# Start of DATA PROVIDED

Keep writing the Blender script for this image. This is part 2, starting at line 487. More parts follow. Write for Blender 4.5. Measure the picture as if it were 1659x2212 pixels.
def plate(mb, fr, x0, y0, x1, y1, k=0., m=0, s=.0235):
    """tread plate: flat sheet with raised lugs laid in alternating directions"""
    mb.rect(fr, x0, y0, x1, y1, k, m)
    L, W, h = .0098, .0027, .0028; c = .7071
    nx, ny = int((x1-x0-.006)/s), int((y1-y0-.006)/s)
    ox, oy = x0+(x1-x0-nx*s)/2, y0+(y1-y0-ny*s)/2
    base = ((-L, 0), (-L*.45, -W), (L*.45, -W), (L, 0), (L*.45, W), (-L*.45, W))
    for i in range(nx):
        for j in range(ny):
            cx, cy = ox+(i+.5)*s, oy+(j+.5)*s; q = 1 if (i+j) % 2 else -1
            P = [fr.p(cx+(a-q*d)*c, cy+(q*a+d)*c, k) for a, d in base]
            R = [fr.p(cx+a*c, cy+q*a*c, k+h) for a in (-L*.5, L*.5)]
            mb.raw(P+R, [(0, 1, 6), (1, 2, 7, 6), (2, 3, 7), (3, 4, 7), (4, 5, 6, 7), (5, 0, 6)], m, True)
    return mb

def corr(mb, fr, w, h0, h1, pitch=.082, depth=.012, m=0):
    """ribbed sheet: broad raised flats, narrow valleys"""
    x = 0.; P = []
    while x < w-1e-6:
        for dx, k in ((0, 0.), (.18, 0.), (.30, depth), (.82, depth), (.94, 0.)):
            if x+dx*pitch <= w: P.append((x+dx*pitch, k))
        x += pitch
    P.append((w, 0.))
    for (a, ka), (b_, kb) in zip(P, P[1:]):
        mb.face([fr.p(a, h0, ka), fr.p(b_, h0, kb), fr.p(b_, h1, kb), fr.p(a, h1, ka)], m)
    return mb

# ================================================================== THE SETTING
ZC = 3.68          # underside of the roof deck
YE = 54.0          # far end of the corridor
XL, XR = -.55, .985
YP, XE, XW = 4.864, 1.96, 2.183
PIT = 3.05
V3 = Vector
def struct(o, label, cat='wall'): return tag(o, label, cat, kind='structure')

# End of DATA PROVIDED

WHAT IS BEING ASKED>
From the preceding material, extract every line exactly.

OUTPUT FOR THIS EXERCISE>
Keep writing the Blender script for this image. This is part 2, starting at line 487. More parts follow. Write for Blender 4.5. Measure the picture as if it were 1659x2212 pixels.
def plate(mb, fr, x0, y0, x1, y1, k=0., m=0, s=.0235):
    """tread plate: flat sheet with raised lugs laid in alternating directions"""
    mb.rect(fr, x0, y0, x1, y1, k, m)
    L, W, h = .0098, .0027, .0028; c = .7071
    nx, ny = int((x1-x0-.006)/s), int((y1-y0-.006)/s)
    ox, oy = x0+(x1-x0-nx*s)/2, y0+(y1-y0-ny*s)/2
    base = ((-L, 0), (-L*.45, -W), (L*.45, -W), (L, 0), (L*.45, W), (-L*.45, W))
    for i in range(nx):
        for j in range(ny):
            cx, cy = ox+(i+.5)*s, oy+(j+.5)*s; q = 1 if (i+j) % 2 else -1
            P = [fr.p(cx+(a-q*d)*c, cy+(q*a+d)*c, k) for a, d in base]
            R = [fr.p(cx+a*c, cy+q*a*c, k+h) for a in (-L*.5, L*.5)]
            mb.raw(P+R, [(0, 1, 6), (1, 2, 7, 6), (2, 3, 7), (3, 4, 7), (4, 5, 6, 7), (5, 0, 6)], m, True)
    return mb

def corr(mb, fr, w, h0, h1, pitch=.082, depth=.012, m=0):
    """ribbed sheet: broad raised flats, narrow valleys"""
    x = 0.; P = []
    while x < w-1e-6:
        for dx, k in ((0, 0.), (.18, 0.), (.30, depth), (.82, depth), (.94, 0.)):
            if x+dx*pitch <= w: P.append((x+dx*pitch, k))
        x += pitch
    P.append((w, 0.))
    for (a, ka), (b_, kb) in zip(P, P[1:]):
        mb.face([fr.p(a, h0, ka), fr.p(b_, h0, kb), fr.p(b_, h1, kb), fr.p(a, h1, ka)], m)
    return mb

# ================================================================== THE SETTING
ZC = 3.68          # underside of the roof deck
YE = 54.0          # far end of the corridor
XL, XR = -.55, .985
YP, XE, XW = 4.864, 1.96, 2.183
PIT = 3.05
V3 = Vector
def struct(o, label, cat='wall'): return tag(o, label, cat, kind='structure')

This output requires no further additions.